In parte è sempre stata dentro di me. Un’altra parte di lei, invece, si è formata gradualmente, dalle cose che ho osservato in questi anni. Credo che sia giusto per uno scrittore far propria la vita di chi gli sta intorno, come una spugna che assorbe tutto.
Che impatto hanno avuto gli anni novanta sull’Italia?
Li considero il trascinamento degli anni ottante e nulla più e quindi si sono basati sull’antico adagio “panem et circensens” con cui siamo stati cresciuti. Forse solo ora, in questi anni zero, ci stiamo iniziando a svegliare e, purtroppo, stiamo anche iniziando a leggere il conto salato che abbiamo davanti agli occhi.
Parli delle storie di un gruppo di giovani appena uscito dall’università. Allora laurearsi era quasi un mito, ora ha ancora senso?
Purtroppo no, ma ci tengo a specificare che forse non aveva senso neanche quando ho studiato io. Come racconto in “Tu mi guardi”, i ragazzi si scontrano con una realtà molto difficile quando finiscono i loro studi e, soprattutto, molto diversa da quella che avevano imparato dai loro genitori.
Perché hai scelto di ambientare la storia a Padova?
Perché è la città in cui ho studiato da ragazza e perché la trovo anche molto simbolica. È stata la culla di grandi proteste negli anni settanta e poi, con una velocità quasi disarmante, è tornata ad essere un città molto borghese.
Hai lavorato a New York.

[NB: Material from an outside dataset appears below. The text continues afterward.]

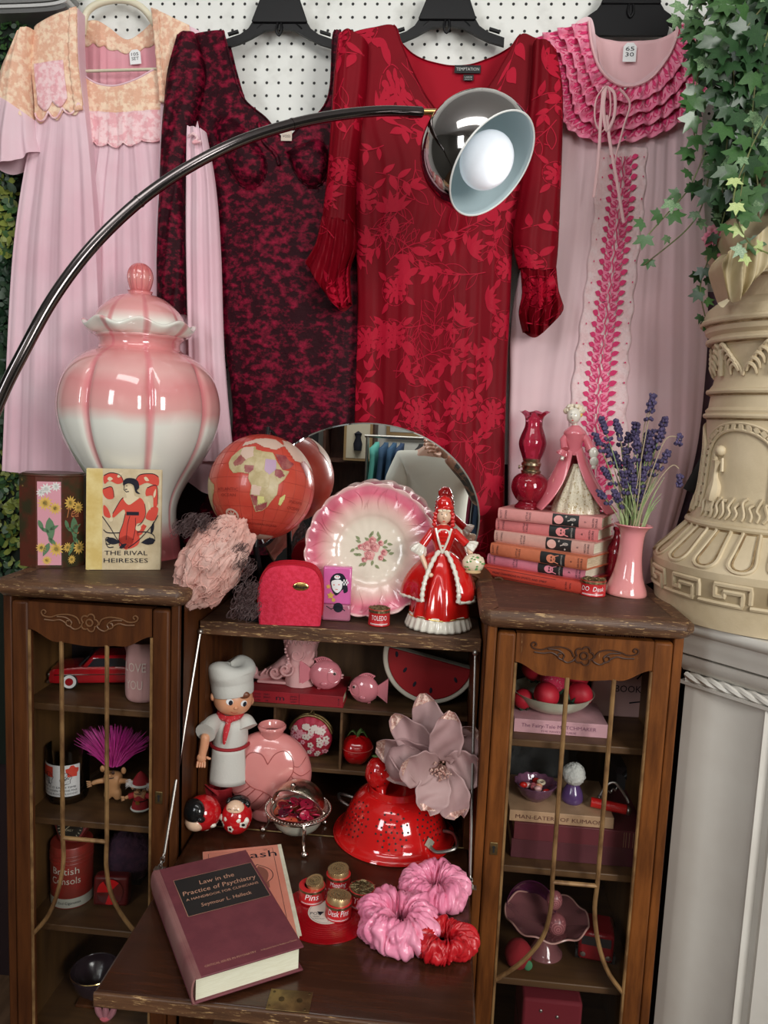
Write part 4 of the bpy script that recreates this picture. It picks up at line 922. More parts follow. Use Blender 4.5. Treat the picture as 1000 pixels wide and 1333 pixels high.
# mantel pilaster
mw = mat('mantel_white', (.66, .63, .57), .4, col2=(.72, .70, .64), ns=4, bump=.03)
mt = thing('mantel_pilaster', 'white fluted mantel pilaster with rope moulding, under the plaster column', 'mantel', (.478, 1.405, 0), radians(42))
MK = T(.478, 1.405, 0) @ RZ(radians(42))
def mold(pr_, nm, m=mw, L=1.1):   # profile (x out to -X, z) run along local -Y with return on the far end
    g = MB(); n = len(pr_); vs = []
    for yy in (.06, -L): vs += [Vector((-x, yy, z)) for x, z in pr_]
    g.add(vs, [(i, i+1, n+i+1, n+i) for i in range(n-1)]+[tuple(range(n)), tuple(range(2*n-1, n-1, -1))]); g.build(nm, m, mt, fixn=True)
mold([(-.7, 1.176), (.006, 1.176), (.008, 1.168), (.004, 1.158), (-.005, 1.152), (-.7, 1.15)], 'shelf_edge')
mold([(-.7, 1.152), (-.006, 1.152), (-.010, 1.135), (-.014, 1.128), (-.020, 1.110), (-.03, 1.106), (-.7, 1.10)], 'cornice')
mold([(-.7, 1.104), (-.026, 1.104), (-.03, 1.085), (-.036, 1.080), (-.045, 1.070), (-.7, 1.07)], 'cornice')
mold([(-.7, 1.051), (-.036, 1.051), (-.038, 1.044), (-.7, 1.04)], 'fillet')
g = MB(); rp = []
for k in range(3):
    g.tube([Vector((.042+.005*cos(i*.9+k*2.09), .05-i*.012, 1.060+.005*sin(i*.9+k*2.09))) for i in range(90)], .0055, 6)
g.build('rope_moulding', mw, mt)
pr2 = []; W0 = .05
ys = [(.055, .050), (.052, .044), (.035, .044)]+[(.03-.13*t, .044+.010*sin(pi*t)) for t in [i/10 for i in range(11)]]+[(-.105, .040), (-.115, .052), (-.125, .052), (-.135, .040)]+[(-.14-.10*t, .042+.012*sin(pi*t)) for t in [i/8 for i in range(9)]]+[(-.245, .036), (-.26, .036), (-.262, .05), (-.285, .05), (-.287, .036), (-.5, .036), (-1.1, .036)]
g = MB(); n = len(ys); g.add([Vector((x, y, z)) for z in (0, 1.045) for y, x in ys], [(i, i+1, n+i+1, n+i) for i in range(n-1)]); g.box(.055, .7, -1.1, .05, 0, 1.10)
g.build('fluted_face', mw, mt, sharp=25)
# brown curved guitar back and dark strap behind the robe, right
gt = thing('guitar', 'amber brown guitar body partly hidden behind the plaster column', 'guitar', at(915, 650, 1.74))
out = cr([at(880, 745, 1.74), at(885, 700, 1.74), at(903, 655, 1.74), at(920, 610, 1.74), at(960, 580, 1.74), at(1000, 600, 1.74), at(1020, 700, 1.74), at(960, 760, 1.74)], 32, True)
MB().prism([(p.x, p.z) for p in out], lambda p: Vector((p[0], 1.70, p[1])), lambda p: Vector((p[0], 1.76, p[1]))).build('body', mat('amber_wood', (.30, .14, .03), .3, col2=(.20, .09, .02), ns=4, coat=.5), gt, world=True, fixn=True, bevel=.004)
MB().tube([at(898, 640, 1.70), at(925, 592, 1.70)], .016, 6, flat=.3).build('strap', blackm, gt, world=True)
pc = MB().prism([(0, 0), (1, 0), (1, 1), (0, 1)], lambda p: at(882+p[0]*70, 700-p[1]*320, 1.795), lambda p: at(882+p[0]*70, 700-p[1]*320, 1.80)).build('purple_cloth', mat('purple_cloth', (.10, .055, .09), .8, col2=(.15, .09, .13), ns=4), None, fixn=True)
tag(pc, 'dark purple cloth hanging behind the plaster column', 'cloth')
# ================================================================== what the mirror sees: the room behind
darkcol = mat('black_paint', (.02, .022, .025), .5); shw = mat('brown_shelf', (.11, .045, .028), .5, col2=(.07, .03, .02), ns=6, stretch=(8, 8, 1))
struct(MB().box(-1.30, -1.0, -2.60, -2.3, 0, 3).build('trim_2', darkcol))
bk_ = thing('bookcase', 'brown wooden bookcase reflected in the oval mirror', 'bookcase', (-.78, -2.8, 0))
MB().box(-.20, .20, -.2, -.18, 0, 2.1).build('back_panel', shw, bk_)
for x in (-.20, .18): MB().box(x, x+.02, -.18, .1, 0, 2.1).build('side_panel', shw, bk_)
for z in (.4, .8, 1.2, 1.62, 2.08): MB().box(-.18, .18, -.18, .1, z-.02, z).build('shelf', shw, bk_)
fr = thing('framed_picture', 'small pale framed print on the bookcase in the mirror', 'picture', (-.70, -2.66, 1.2))
MB().box(-.11, .11, -.01, .01, 0, .34).build('frame', mat('frame_gilt', (.35, .22, .10), .4), fr); MB().box(-.09, .09, .0101, .0121, .02, .32).build('print', mat('print_paper', (.62, .55, .42), .6), fr)
MB().lathe([(.03, 0), (.035, .05), (.02, .10), (.03, .13), (.0, .15)], 16, c=(0, .014, .08)).build('print_motif', ink, fr)
for i, (x, z, w_, h_) in enumerate(((-.35, 1.40, .32, .22), (.12, 1.42, .24, .24), (-1.62, 1.18, .30, .42))):
    f_ = thing('framed_picture', ['wide gilt framed picture above the clothes rail in the mirror', 'narrow framed picture right of the gilt one in the mirror', 'pale framed picture left of the black pillar in the mirror'][i], 'picture', (x, -2.98, z))
    MB().box(-w_/2, w_/2, -.01, .02, 0, h_).build('frame', MATS['frame_gilt'] if i != 1 else darkcol, f_); MB().box(-w_/2+.03, w_/2-.03, .021, .023, .03, h_-.03).build('print', mat('print_pale', (.55, .58, .56), .6), f_)
rk = thing('clothes_rack', 'clothes rail with coloured garments reflected in the mirror', 'clothes rack', (0, -2.4, 0))
MB().tube([(-.62, 0, 1.40), (1.1, 0, 1.40)], .012, 10).build('rail', steel, rk)
for x in (-.6, 1.08): MB().tube([(x, 0, 0), (x, 0, 1.4)], .012, 10).build('upright', steel, rk)
random.seed(9)
gc = [(.10, .42, .36), (.03, .08, .16), (.03, .09, .18), (.02, .05, .12), (.012, .012, .014), (.7, .7, .66), (.015, .015, .018), (.3, .3, .28), (.02, .02, .02), (.22, .15, .10), (.30, .03, .08), (.03, .06, .12), (.02, .02, .03)]
for i in range(22):
    x = -.55+i*.062+(.08 if i > 3 else 0); c_ = gc[i % len(gc)]
    g = MB().grid(lambda u, v: Vector((x+.022*sin(pi*u)*(1 if u < 1 else 0)+.006*sin(v*9+i), -.20+.40*u, 1.36-.04*abs(2*u-1)-v*(.55+.12*(i % 3)))), 10, 10)
    o = g.build('garment', mat('garment_%d' % (i % len(gc)), c_, .8), None, solid=.03); o.location = (0, -2.4, 0)
    nm_ = ['teal', 'dark navy', 'denim navy', 'ink blue', 'black', 'off-white', 'jet black', 'grey', 'charcoal', 'tan', 'crimson', 'petrol blue', 'blue-black'][i % 13]
    tag(o, nm_+' garment on the clothes rail seen in the oval mirror'+(', further right' if i > 12 else ''), 'garment', 'clothes on the mirrored rail')
# ------------------------------------------------------------------ the photographer, seen in the mirror
def skin(name, joints, edges, root, m, parent, sub=2):
    me = bpy.data.meshes.new(name); me.from_pydata([j[0] for j in joints], edges, []); o = bpy.data.objects.new(name, me); C.objects.link(o); o.parent = parent; WM[o] = WM[parent].copy()
    md = o.modifiers.new('skin', 'SKIN'); md.use_smooth_shade = True
    for i, j in enumerate(joints):
        sv = me.skin_vertices[0].data[i]; r = j[1]; sv.radius = (r, r) if not hasattr(r, '__len__') else r; sv.use_root = (i == root)
    q = o.modifiers.new('u', 'SUBSURF'); q.levels = sub; q.render_levels = sub; me.materials.append(m); return o
per = thing('person', 'person in a white T-shirt with a tattooed forearm, raising a hand, reflected in the mirror', 'person', (-.05, -.72, 0))
sk_ = mat('skin_fair', (.62, .36, .26), .5, col2=(.66, .40, .30), ns=8, sss=.1)
J = [((0, 0, .90), (.15, .10)), ((0, 0, 1.08), (.14, .10)), ((0, .0, 1.26), (.17, .10)), ((0, .0, 1.34), (.09, .07)), ((0, .015, 1.42), (.052, .052)), ((0, .03, 1.50), (.058, .07)), ((0, .03, 1.60), (.075, .095)), ((0, .02, 1.67), (.055, .07)),
     ((.17, 0, 1.31), .055), ((.215, .24, 1.15), .042), ((.15, .40, 1.27), .038), ((.045, .55, 1.37), .026),
     ((-.17, 0, 1.31), .055), ((-.26, .03, 1.05), .042), ((-.25, .16, .84), .028),
     ((.09, 0, .82), .085), ((.11, .02, .48), .058), ((.11, -.01, .09), .04), ((.12, .11, .04), .035), ((-.09, 0, .82), .085), ((-.11, .02, .48), .058), ((-.11, -.01, .09), .04), ((-.12, .11, .04), .035)]
E_ = [(0, 1), (1, 2), (2, 3), (3, 4), (4, 5), (5, 6), (6, 7), (3, 8), (8, 9), (9, 10), (10, 11), (3, 12), (12, 13), (13, 14), (0, 15), (15, 16), (16, 17), (17, 18), (0, 19), (19, 20), (20, 21), (21, 22)]
skin('body', J, E_, 0, sk_, per)
Jt = [((0, 0, .86), (.175, .125)), ((0, 0, 1.05), (.165, .125)), ((0, 0, 1.24), (.195, .125)), ((0, .0, 1.335), (.12, .085)), ((.17, 0, 1.315), .075), ((.205, .10, 1.235), .074), ((-.17, 0, 1.315), .075), ((-.225, .02, 1.16), .07)]
skin('t_shirt', Jt, [(0, 1), (1, 2), (2, 3), (3, 4), (4, 5), (3, 6), (6, 7)], 0, mat('white_cotton', (.74, .73, .64), .8), per)
skin('trousers', [((0, 0, .88), (.165, .115)), ((.095, 0, .78), .10), ((.11, .02, .48), .075), ((.11, 0, .10), .06), ((-.095, 0, .78), .10), ((-.11, .02, .48), .075), ((-.11, 0, .10), .06)], [(0, 1), (1, 2), (2, 3), (0, 4), (4, 5), (5, 6)], 0, darkcol, per)
tat = mat('tattoo_ink', (.10, .12, .13), .6, col2=(.45, .30, .24), ns=22, mixlo=.48, mixhi=.58)
skin('tattooed_forearm_skin', [((.216, .245, 1.15), .0435), ((.15, .40, 1.27), .0395), ((.058, .535, 1.36), .028)], [(0, 1), (1, 2)], 0, tat, per, 2)
hb = Vector((.045, .55, 1.37)); hj = [(hb, .022), (hb+Vector((-.03, .02, .03)), (.030, .016)), (hb+Vector((-.05, .025, .045)), (.034, .014))]; he = [(0, 1), (1, 2)]
skin('hand', hj, he, 0, sk_, per)
for k in range(4):
    b = hj[2][0]+Vector((-.012+.004*k, .0, .022-.016*k)); L_ = (.9, 1.0, .95, .75)[k]
    skin('finger', [(b, .0085), (b+Vector((-.026*L_, .012, .006)), .008), (b+Vector((-.042*L_, .030, .004)), .0075), (b+Vector((-.044*L_, .045, .0)), .0065)], [(0, 1), (1, 2), (2, 3)], 0, sk_, per, 1)
b = hj[1][0]+Vector((.0, .01, -.01)); skin('thumb', [(b, .011), (b+Vector((-.012, .03, -.012)), .0095), (b+Vector((-.03, .048, -.005)), .008)], [(0, 1), (1, 2)], 0, sk_, per, 1)
MB().ell((0, .015, 1.665), (.082, .10, .075), 24, fn=lambda d: 1+.02*sin(d.x*20)).build('hair', mat('hair_brown', (.05, .03, .02), .6, bump=.5, bs=80), per)
for s in (-1, 1):
    MB().ell((s*.030, .118, 1.60), (.014, .008, .008), 12).build('eye', white, per); MB().ell((s*.080, .03, 1.59), (.010, .02, .03), 12).build('ear', sk_, per)
MB().ell((0, .130, 1.575), (.013, .018, .024), 12).build('nose', sk_, per); MB().ell((0, .113, 1.535), (.024, .008, .007), 12).build('mouth', mat('lips', (.5, .2, .18), .5), per)
ph = MB().box(-.075, .075, -.004, .004, -.038, .038).build('phone', black, None, bevel=.003); tag(ph, 'black phone held up in front of the face of the photographer', 'phone', loc=(.06, -.05, 1.505)); ph.rotation_euler = (-.12, -.04, .08)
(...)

Com’è l’Italia vista dagli Stati Uniti?
Provinciale. Ci crediamo ancora al centro del mondo e non ammettiamo di non saper fare sistema se non in modo fazioso. Maggiore autocritica aiuterebbe il paese a crescere.
L’essere giornalista influenza la tua scrittura?

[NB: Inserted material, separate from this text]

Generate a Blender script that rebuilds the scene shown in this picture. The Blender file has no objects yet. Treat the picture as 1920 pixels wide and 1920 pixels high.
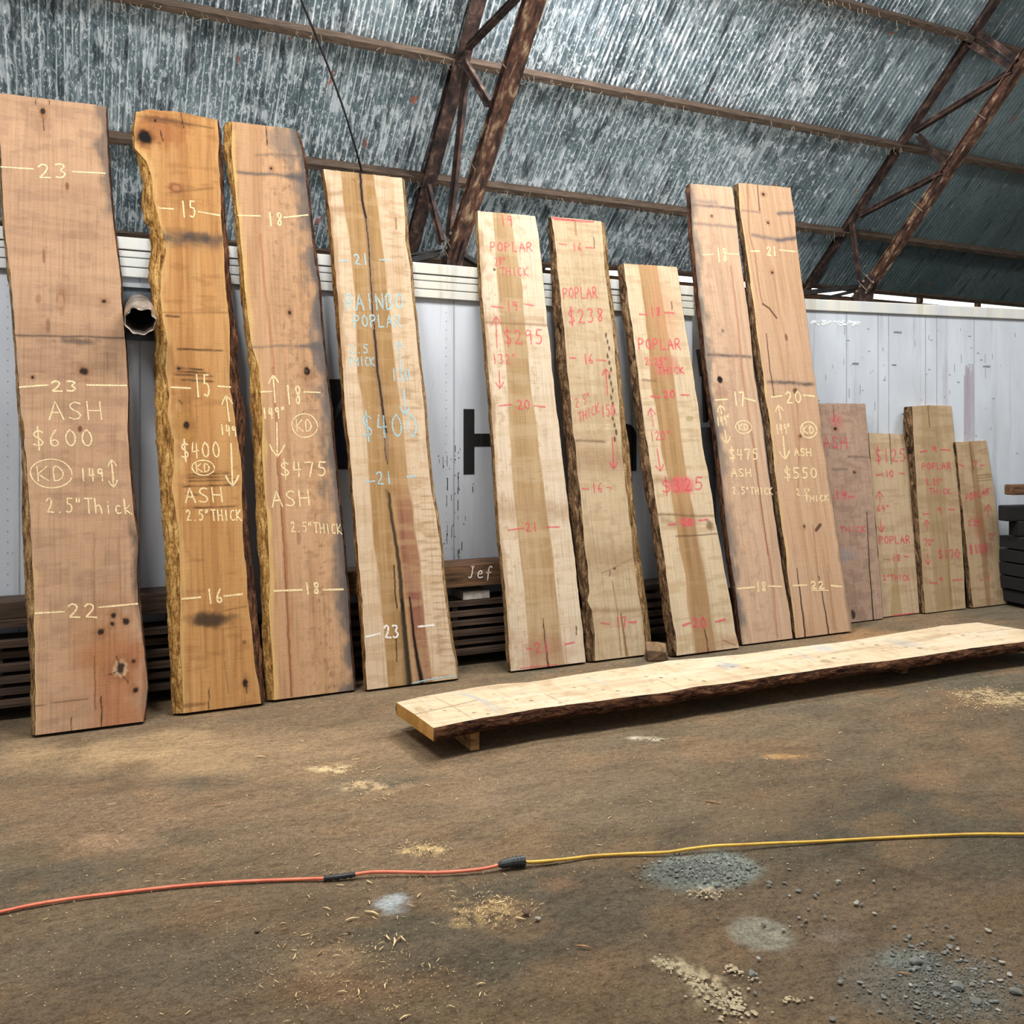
import bpy, bmesh, math, random
import numpy as np
from mathutils import Vector, Matrix

random.seed(7)
RNG = np.random.default_rng(7)
SC = bpy.context.scene
COL = SC.collection
PI = math.pi

# ------------------------------------------------------------------ camera, sky, light, exposure
F, CX, CY, EYE = 1700.0, 960.0, 815.0, 1.6          # focal length and principal point (1920 frame), eye height
YAW = math.atan(1700.0 / 3540.0)
CA, SA = math.cos(YAW), math.sin(YAW)
cam = bpy.data.cameras.new('camera')
cam.sensor_width = 36.0
cam.lens = 36.0 * F / 1920.0
cam.shift_y = (CY - 960.0) / 1920.0
cam.clip_end = 300
cam_o = bpy.data.objects.new('camera', cam)
cam_o.location = (0, 0, EYE)
cam_o.rotation_euler = (PI / 2, 0, -YAW)
COL.objects.link(cam_o)
SC.camera = cam_o

SC.view_settings.view_transform = 'Standard'
SC.view_settings.look = 'None'
SC.view_settings.gamma = 1.0
SC.view_settings.use_curve_mapping = False
SC.view_settings.exposure = 1.15

world = bpy.data.worlds.new('daylight')
SC.world = world
world.use_nodes = True
bg = world.node_tree.nodes['Background']
bg.inputs['Color'].default_value = (0.93, 0.97, 1.0, 1)
# overcast sky, bright low over the yard behind the shed and dull on the sheltered open side
_n = world.node_tree.nodes; _l = world.node_tree.links
_tc = _n.new('ShaderNodeTexCoord'); _sp = _n.new('ShaderNodeSeparateXYZ'); _mr = _n.new('ShaderNodeMapRange')
_l.new(_tc.outputs['Generated'], _sp.inputs[0]); _l.new(_sp.outputs['Y'], _mr.inputs['Value'])
_mr.inputs['From Min'].default_value = 0.2; _mr.inputs['From Max'].default_value = 0.7
_mr.inputs['To Min'].default_value = 0.22; _mr.inputs['To Max'].default_value = 1.1
_l.new(_mr.outputs['Result'], bg.inputs['Strength'])

def area(name, loc, target, sx, sy, power, color=(1, 1, 1)):
    l = bpy.data.lights.new(name, 'AREA')
    l.shape = 'RECTANGLE'; l.size = sx; l.size_y = sy
    l.energy = power; l.color = color
    o = bpy.data.objects.new(name, l)
    o.location = loc
    d = Vector(target) - Vector(loc)
    o.rotation_euler = d.to_track_quat('-Z', 'Y').to_euler()
    COL.objects.link(o)
    return o

# hall lamps and an added left fill, hung high under the roof, above the picture's top edge
area('left_fill_light', (-1.3, 2.7, 6.3), (-0.6, 4.4, 0), 1.6, 0.8, 145, (1.0, 0.985, 0.96))  # unseen fill, added to light the container beside the first slab
area('hall_lamp_overhead', (3.3, 3.2, 6.5), (3.3, 4.3, 0), 3.0, 1.0, 180, (1.0, 0.985, 0.96))
area('hall_lamp_side', (8.4, 2.6, 6.8), (7.4, 4.6, 0.4), 2.0, 1.0, 95, (1.0, 0.985, 0.96))
lp = bpy.data.lights.new('hall_lamp_ridge', 'POINT'); lp.energy = 400; lp.shadow_soft_size = 0.25; lp.color = (0.95, 0.96, 1.0)
lo = bpy.data.objects.new('hall_lamp_ridge', lp); lo.location = (4.2, 6.1, 6.9); COL.objects.link(lo)

# ------------------------------------------------------------------ geometry of the view -> places in the hall
C0 = np.array([0.0, 0.0, EYE])
def ray(px, py):
    r = (px - CX) / F; u = (CY - py) / F
    return np.array([r * CA + SA, -r * SA + CA, u])
def on_plane(px, py, p0, n):
    d = ray(px, py)
    t = np.dot(np.asarray(p0) - C0, n) / np.dot(d, n)
    return C0 + t * d
def at_floor(px, py, z=0.0): return on_plane(px, py, (0, 0, z), (0, 0, 1))
def at_x(px, py, X): return on_plane(px, py, (X, 0, 0), (1, 0, 0))
def at_y(px, py, Y): return on_plane(px, py, (0, Y, 0), (0, 1, 0))
EAVE_Y, EAVE_Z, SLOPE = 10.2, 3.62, 0.959
RN = np.array([0.0, SLOPE, 1.0]) / math.hypot(SLOPE, 1.0)     # roof normal (outwards)
RD = np.array([0.0, -1.0, SLOPE]) / math.hypot(SLOPE, 1.0)    # up the roof slope
def at_roof(px, py, off=0.0): return on_plane(px, py, np.array([0, EAVE_Y, EAVE_Z]) - RN * off, RN)

# ------------------------------------------------------------------ helpers
def lin(h):
    h = h.lstrip('#')
    c = [int(h[i:i + 2], 16) / 255 for i in (0, 2, 4)]
    return np.array([x / 12.92 if x <= 0.04045 else ((x + 0.055) / 1.055) ** 2.4 for x in c])
def lin4(h): return (*lin(h), 1.0)

def tag(o, label=None, cat=None, group=None, kind=None):
    if label: o['label'] = label
    if cat: o['category'] = cat
    if group: o['group'] = group
    if kind: o['kind'] = kind
    return o

def empty(name, loc=(0, 0, 0), label=None, cat=None, group=None, rot=None):
    o = bpy.data.objects.new(name, None)
    o.empty_display_size = 0.1
    o.location = loc
    if rot: o.rotation_euler = rot
    COL.objects.link(o)
    return tag(o, label, cat, group)

def mk(name, verts, faces, mat, parent=None, col=None, smooth=False):
    me = bpy.data.meshes.new(name)
    v = np.asarray(verts, dtype=np.float32)
    if isinstance(faces, tuple):           # (quads array, list of ngons)
        quads, ngons = faces
    elif isinstance(faces, np.ndarray):
        quads, ngons = faces, []
    else:
        quads, ngons = None, faces
    if quads is None:
        me.from_pydata(v.tolist(), [], ngons)
    else:
        me.vertices.add(len(v)); me.vertices.foreach_set('co', v.ravel())
        lo_ = quads.ravel().tolist(); starts = list(range(0, len(quads) * 4, 4))
        k = len(lo_)
        for g in ngons:
            starts.append(k); lo_.extend(g); k += len(g)
        me.loops.add(len(lo_)); me.loops.foreach_set('vertex_index', np.array(lo_, dtype=np.int32))
        me.polygons.add(len(starts)); me.polygons.foreach_set('loop_start', np.array(starts, dtype=np.int32))
        me.update(calc_edges=True); me.validate()
    if col is not None:
        a = me.color_attributes.new('Col', 'FLOAT_COLOR', 'POINT')
        c = np.ones((len(v), 4), dtype=np.float32); c[:, :3] = np.clip(col, 0, 1)
        a.data.foreach_set('color', c.ravel())
    if smooth:
        me.polygons.foreach_set('use_smooth', [True] * len(me.polygons))
    if mat: me.materials.append(mat)
    o = bpy.data.objects.new(name, me)
    COL.objects.link(o)
    if parent is not None: o.parent = parent
    return o

def grid_quads(nr, nc, base=0):
    """quads of an nr x nc vertex grid (row major), outward when columns run along u and rows along v"""
    r, c = np.meshgrid(np.arange(nr - 1), np.arange(nc - 1), indexing='ij')
    a = base + r * nc + c
    return np.stack([a, a + 1, a + nc + 1, a + nc], -1).reshape(-1, 4)

class MB:
    def __init__(s): s.v = []; s.f = []
    def add(s, vs, fs):
        b = len(s.v); s.v.extend([tuple(map(float, x)) for x in vs]); s.f.extend([tuple(b + i for i in f) for f in fs])
    def box(s, lo_, hi, jit=0.0):
        x0, y0, z0 = lo_; x1, y1, z1 = hi
        vs = [(x0, y0, z0), (x1, y0, z0), (x1, y1, z0), (x0, y1, z0), (x0, y0, z1), (x1, y0, z1), (x1, y1, z1), (x0, y1, z1)]
        if jit: vs = [tuple(c + random.uniform(-jit, jit) for c in v) for v in vs]
        s.add(vs, [(0, 3, 2, 1), (4, 5, 6, 7), (0, 1, 5, 4), (1, 2, 6, 5), (2, 3, 7, 6), (3, 0, 4, 7)])
    def bar(s, p, q, a, b, wa, wb):
        """box from p to q, half extents wa along unit a and wb along unit b"""
        p = np.asarray(p, float); q = np.asarray(q, float); a = np.asarray(a, float); b = np.asarray(b, float)
        vs = []
        for e in (p, q):
            for sa_, sb_ in ((-1, -1), (1, -1), (1, 1), (-1, 1)):
                vs.append(e + a * wa * sa_ + b * wb * sb_)
        s.add(vs, [(3, 2, 1, 0), (4, 5, 6, 7), (0, 1, 5, 4), (1, 2, 6, 5), (2, 3, 7, 6), (3, 0, 4, 7)])
    def tube(s, pts, rad, n=8):
        pts = [np.asarray(p, float) for p in pts]
        rings = []
        for i, p in enumerate(pts):
            t = pts[min(i + 1, len(pts) - 1)] - pts[max(i - 1, 0)]
            t = t / (np.linalg.norm(t) + 1e-9)
            up = np.array([0, 0, 1.0]) if abs(t[2]) < 0.9 else np.array([1.0, 0, 0])
            a = np.cross(t, up); a /= np.linalg.norm(a); b = np.cross(a, t)
            r = rad[i] if hasattr(rad, '__len__') else rad
            rings.append([p + r * (math.cos(2 * PI * k / n) * a + math.sin(2 * PI * k / n) * b) for k in range(n)])
        vs = [v for rg in rings for v in rg]
        fs = []
        for i in range(len(rings) - 1):
            for k in range(n):
                k2 = (k + 1) % n
                fs.append((i * n + k, i * n + k2, (i + 1) * n + k2, (i + 1) * n + k))
        fs.append(tuple(range(n - 1, -1, -1))); m = (len(rings) - 1) * n
        fs.append(tuple(m + k for k in range(n)))
        s.add(vs, fs)
    def build(s, name, mat, parent=None, smooth=False, bevel=0.0):
        me = bpy.data.meshes.new(name); me.from_pydata(s.v, [], s.f); me.materials.append(mat)
        bm = bmesh.new(); bm.from_mesh(me)
        bmesh.ops.recalc_face_normals(bm, faces=bm.faces)
        if bevel > 0:
            bmesh.ops.bevel(bm, geom=list(bm.edges), offset=bevel, segments=2, affect='EDGES', profile=0.6)
        bm.to_mesh(me); bm.free()
        if smooth: me.polygons.foreach_set('use_smooth', [True] * len(me.polygons))
        o = bpy.data.objects.new(name, me); COL.objects.link(o)
        if parent is not None: o.parent = parent
        return o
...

Semmai è stato il contrario. Quando dovevo scrivere qualche articolo ero disastrosa proprio perché avevo un approccio quasi di un’altra dimensione, narrativo. Per fortuna ho principalmente lavorato in tv.
Flirti con il cinema?
Più di una persona mi ha parlato della resa cinematografica dei miei libri ma sinceramente è talmente dura sopravvivere in questo mercato editoriale che mi concentro solo su questo.